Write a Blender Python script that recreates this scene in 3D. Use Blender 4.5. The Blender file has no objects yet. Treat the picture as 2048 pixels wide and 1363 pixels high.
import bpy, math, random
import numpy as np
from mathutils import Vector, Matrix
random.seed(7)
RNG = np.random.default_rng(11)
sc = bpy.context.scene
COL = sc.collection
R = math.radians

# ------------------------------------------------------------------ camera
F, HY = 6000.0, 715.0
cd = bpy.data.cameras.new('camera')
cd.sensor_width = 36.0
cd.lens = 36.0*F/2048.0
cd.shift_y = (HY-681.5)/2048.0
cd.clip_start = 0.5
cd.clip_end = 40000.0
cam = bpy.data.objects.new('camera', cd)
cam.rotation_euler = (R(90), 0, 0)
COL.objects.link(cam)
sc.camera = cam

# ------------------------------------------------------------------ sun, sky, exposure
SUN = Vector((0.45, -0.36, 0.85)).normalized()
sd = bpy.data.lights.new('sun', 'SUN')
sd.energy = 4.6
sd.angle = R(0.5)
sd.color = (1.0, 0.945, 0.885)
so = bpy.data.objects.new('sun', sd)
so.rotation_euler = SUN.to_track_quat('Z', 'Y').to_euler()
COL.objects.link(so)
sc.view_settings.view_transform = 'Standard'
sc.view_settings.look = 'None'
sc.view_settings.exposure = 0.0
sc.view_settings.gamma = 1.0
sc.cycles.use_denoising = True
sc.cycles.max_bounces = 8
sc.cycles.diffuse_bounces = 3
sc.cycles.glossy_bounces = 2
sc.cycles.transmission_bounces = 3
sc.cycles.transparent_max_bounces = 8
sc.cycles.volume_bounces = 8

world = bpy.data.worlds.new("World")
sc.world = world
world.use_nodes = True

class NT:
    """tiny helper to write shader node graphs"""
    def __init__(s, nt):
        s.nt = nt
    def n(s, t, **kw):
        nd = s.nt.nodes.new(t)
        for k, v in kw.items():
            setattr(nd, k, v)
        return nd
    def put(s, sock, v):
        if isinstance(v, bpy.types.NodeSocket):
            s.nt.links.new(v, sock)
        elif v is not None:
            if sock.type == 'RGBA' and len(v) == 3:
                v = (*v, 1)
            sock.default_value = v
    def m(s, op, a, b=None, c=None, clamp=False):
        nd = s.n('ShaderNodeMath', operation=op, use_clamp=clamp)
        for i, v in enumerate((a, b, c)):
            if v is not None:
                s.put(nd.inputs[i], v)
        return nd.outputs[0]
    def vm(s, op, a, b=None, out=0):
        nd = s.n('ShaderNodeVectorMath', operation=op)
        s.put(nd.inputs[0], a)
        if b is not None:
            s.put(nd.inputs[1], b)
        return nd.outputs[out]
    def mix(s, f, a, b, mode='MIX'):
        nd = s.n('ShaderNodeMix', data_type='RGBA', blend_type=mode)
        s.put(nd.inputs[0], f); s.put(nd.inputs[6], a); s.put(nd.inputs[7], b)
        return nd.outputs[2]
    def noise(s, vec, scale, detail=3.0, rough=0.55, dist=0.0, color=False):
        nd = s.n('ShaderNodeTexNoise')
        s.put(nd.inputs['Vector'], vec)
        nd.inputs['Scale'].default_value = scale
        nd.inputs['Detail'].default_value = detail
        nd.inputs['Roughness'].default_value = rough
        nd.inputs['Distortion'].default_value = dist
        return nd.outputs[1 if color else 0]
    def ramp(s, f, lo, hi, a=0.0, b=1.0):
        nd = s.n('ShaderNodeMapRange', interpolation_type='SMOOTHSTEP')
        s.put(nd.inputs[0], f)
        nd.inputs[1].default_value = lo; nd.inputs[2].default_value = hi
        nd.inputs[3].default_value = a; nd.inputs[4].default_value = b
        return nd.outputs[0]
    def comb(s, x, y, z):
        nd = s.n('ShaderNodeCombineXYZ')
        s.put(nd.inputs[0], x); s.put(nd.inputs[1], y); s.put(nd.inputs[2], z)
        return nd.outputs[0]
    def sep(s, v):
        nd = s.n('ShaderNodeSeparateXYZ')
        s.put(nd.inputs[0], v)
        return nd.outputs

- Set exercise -
Retype the listing exactly, in full.

- Full solution -
Write a Blender Python script that recreates this scene in 3D. Use Blender 4.5. The Blender file has no objects yet. Treat the picture as 2048 pixels wide and 1363 pixels high.
import bpy, math, random
import numpy as np
from mathutils import Vector, Matrix
random.seed(7)
RNG = np.random.default_rng(11)
sc = bpy.context.scene
COL = sc.collection
R = math.radians

# ------------------------------------------------------------------ camera
F, HY = 6000.0, 715.0
cd = bpy.data.cameras.new('camera')
cd.sensor_width = 36.0
cd.lens = 36.0*F/2048.0
cd.shift_y = (HY-681.5)/2048.0
cd.clip_start = 0.5
cd.clip_end = 40000.0
cam = bpy.data.objects.new('camera', cd)
cam.rotation_euler = (R(90), 0, 0)
COL.objects.link(cam)
sc.camera = cam

# ------------------------------------------------------------------ sun, sky, exposure
SUN = Vector((0.45, -0.36, 0.85)).normalized()
sd = bpy.data.lights.new('sun', 'SUN')
sd.energy = 4.6
sd.angle = R(0.5)
sd.color = (1.0, 0.945, 0.885)
so = bpy.data.objects.new('sun', sd)
so.rotation_euler = SUN.to_track_quat('Z', 'Y').to_euler()
COL.objects.link(so)
sc.view_settings.view_transform = 'Standard'
sc.view_settings.look = 'None'
sc.view_settings.exposure = 0.0
sc.view_settings.gamma = 1.0
sc.cycles.use_denoising = True
sc.cycles.max_bounces = 8
sc.cycles.diffuse_bounces = 3
sc.cycles.glossy_bounces = 2
sc.cycles.transmission_bounces = 3
sc.cycles.transparent_max_bounces = 8
sc.cycles.volume_bounces = 8

world = bpy.data.worlds.new("World")
sc.world = world
world.use_nodes = True

class NT:
    """tiny helper to write shader node graphs"""
    def __init__(s, nt):
        s.nt = nt
    def n(s, t, **kw):
        nd = s.nt.nodes.new(t)
        for k, v in kw.items():
            setattr(nd, k, v)
        return nd
    def put(s, sock, v):
        if isinstance(v, bpy.types.NodeSocket):
            s.nt.links.new(v, sock)
        elif v is not None:
            if sock.type == 'RGBA' and len(v) == 3:
                v = (*v, 1)
            sock.default_value = v
    def m(s, op, a, b=None, c=None, clamp=False):
        nd = s.n('ShaderNodeMath', operation=op, use_clamp=clamp)
        for i, v in enumerate((a, b, c)):
            if v is not None:
                s.put(nd.inputs[i], v)
        return nd.outputs[0]
    def vm(s, op, a, b=None, out=0):
        nd = s.n('ShaderNodeVectorMath', operation=op)
        s.put(nd.inputs[0], a)
        if b is not None:
            s.put(nd.inputs[1], b)
        return nd.outputs[out]
    def mix(s, f, a, b, mode='MIX'):
        nd = s.n('ShaderNodeMix', data_type='RGBA', blend_type=mode)
        s.put(nd.inputs[0], f); s.put(nd.inputs[6], a); s.put(nd.inputs[7], b)
        return nd.outputs[2]
    def noise(s, vec, scale, detail=3.0, rough=0.55, dist=0.0, color=False):
        nd = s.n('ShaderNodeTexNoise')
        s.put(nd.inputs['Vector'], vec)
        nd.inputs['Scale'].default_value = scale
        nd.inputs['Detail'].default_value = detail
        nd.inputs['Roughness'].default_value = rough
        nd.inputs['Distortion'].default_value = dist
        return nd.outputs[1 if color else 0]
    def ramp(s, f, lo, hi, a=0.0, b=1.0):
        nd = s.n('ShaderNodeMapRange', interpolation_type='SMOOTHSTEP')
        s.put(nd.inputs[0], f)
        nd.inputs[1].default_value = lo; nd.inputs[2].default_value = hi
        nd.inputs[3].default_value = a; nd.inputs[4].default_value = b
        return nd.outputs[0]
    def comb(s, x, y, z):
        nd = s.n('ShaderNodeCombineXYZ')
        s.put(nd.inputs[0], x); s.put(nd.inputs[1], y); s.put(nd.inputs[2], z)
        return nd.outputs[0]
    def sep(s, v):
        nd = s.n('ShaderNodeSeparateXYZ')
        s.put(nd.inputs[0], v)
        return nd.outputs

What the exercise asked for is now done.